Task instructions: Extract the first line through the line containing "S.render.resolution_x, S.render.resolution_y = 1024, 683" from the listing below, exactly as written.

────────────────

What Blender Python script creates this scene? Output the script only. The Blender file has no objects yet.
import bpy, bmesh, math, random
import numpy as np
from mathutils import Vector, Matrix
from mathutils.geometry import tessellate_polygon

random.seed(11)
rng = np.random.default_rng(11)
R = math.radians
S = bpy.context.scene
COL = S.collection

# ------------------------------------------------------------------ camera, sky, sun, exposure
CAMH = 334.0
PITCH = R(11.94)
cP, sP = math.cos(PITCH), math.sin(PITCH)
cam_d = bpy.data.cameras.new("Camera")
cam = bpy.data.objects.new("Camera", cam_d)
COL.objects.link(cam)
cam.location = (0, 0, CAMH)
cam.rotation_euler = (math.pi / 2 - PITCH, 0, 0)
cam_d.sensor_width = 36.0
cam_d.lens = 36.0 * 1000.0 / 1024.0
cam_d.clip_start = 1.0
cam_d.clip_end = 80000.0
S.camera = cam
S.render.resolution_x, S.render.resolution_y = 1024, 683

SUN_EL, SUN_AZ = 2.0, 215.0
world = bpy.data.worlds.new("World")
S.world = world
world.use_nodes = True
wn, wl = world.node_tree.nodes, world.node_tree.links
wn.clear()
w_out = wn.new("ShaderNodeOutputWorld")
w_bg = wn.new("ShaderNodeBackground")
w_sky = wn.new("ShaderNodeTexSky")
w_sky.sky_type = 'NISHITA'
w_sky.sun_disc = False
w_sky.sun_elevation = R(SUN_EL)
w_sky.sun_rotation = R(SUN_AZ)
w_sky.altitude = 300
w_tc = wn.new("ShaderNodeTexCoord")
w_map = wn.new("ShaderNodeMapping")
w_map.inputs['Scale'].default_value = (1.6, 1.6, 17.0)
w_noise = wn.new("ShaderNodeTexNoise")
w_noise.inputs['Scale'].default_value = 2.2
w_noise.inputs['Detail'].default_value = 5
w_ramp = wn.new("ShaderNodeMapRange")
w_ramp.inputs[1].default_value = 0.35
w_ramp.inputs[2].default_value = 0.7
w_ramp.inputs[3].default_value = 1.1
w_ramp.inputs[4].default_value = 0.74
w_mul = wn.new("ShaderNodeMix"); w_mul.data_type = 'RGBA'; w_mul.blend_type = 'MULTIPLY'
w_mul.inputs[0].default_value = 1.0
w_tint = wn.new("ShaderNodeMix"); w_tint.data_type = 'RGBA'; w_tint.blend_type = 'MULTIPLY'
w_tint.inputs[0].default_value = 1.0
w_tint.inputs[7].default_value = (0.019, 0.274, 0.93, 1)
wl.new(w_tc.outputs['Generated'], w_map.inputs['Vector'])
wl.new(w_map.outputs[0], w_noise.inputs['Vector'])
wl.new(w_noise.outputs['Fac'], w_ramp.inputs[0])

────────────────

Response below:
What Blender Python script creates this scene? Output the script only. The Blender file has no objects yet.
import bpy, bmesh, math, random
import numpy as np
from mathutils import Vector, Matrix
from mathutils.geometry import tessellate_polygon

random.seed(11)
rng = np.random.default_rng(11)
R = math.radians
S = bpy.context.scene
COL = S.collection

# ------------------------------------------------------------------ camera, sky, sun, exposure
CAMH = 334.0
PITCH = R(11.94)
cP, sP = math.cos(PITCH), math.sin(PITCH)
cam_d = bpy.data.cameras.new("Camera")
cam = bpy.data.objects.new("Camera", cam_d)
COL.objects.link(cam)
cam.location = (0, 0, CAMH)
cam.rotation_euler = (math.pi / 2 - PITCH, 0, 0)
cam_d.sensor_width = 36.0
cam_d.lens = 36.0 * 1000.0 / 1024.0
cam_d.clip_start = 1.0
cam_d.clip_end = 80000.0
S.camera = cam
S.render.resolution_x, S.render.resolution_y = 1024, 683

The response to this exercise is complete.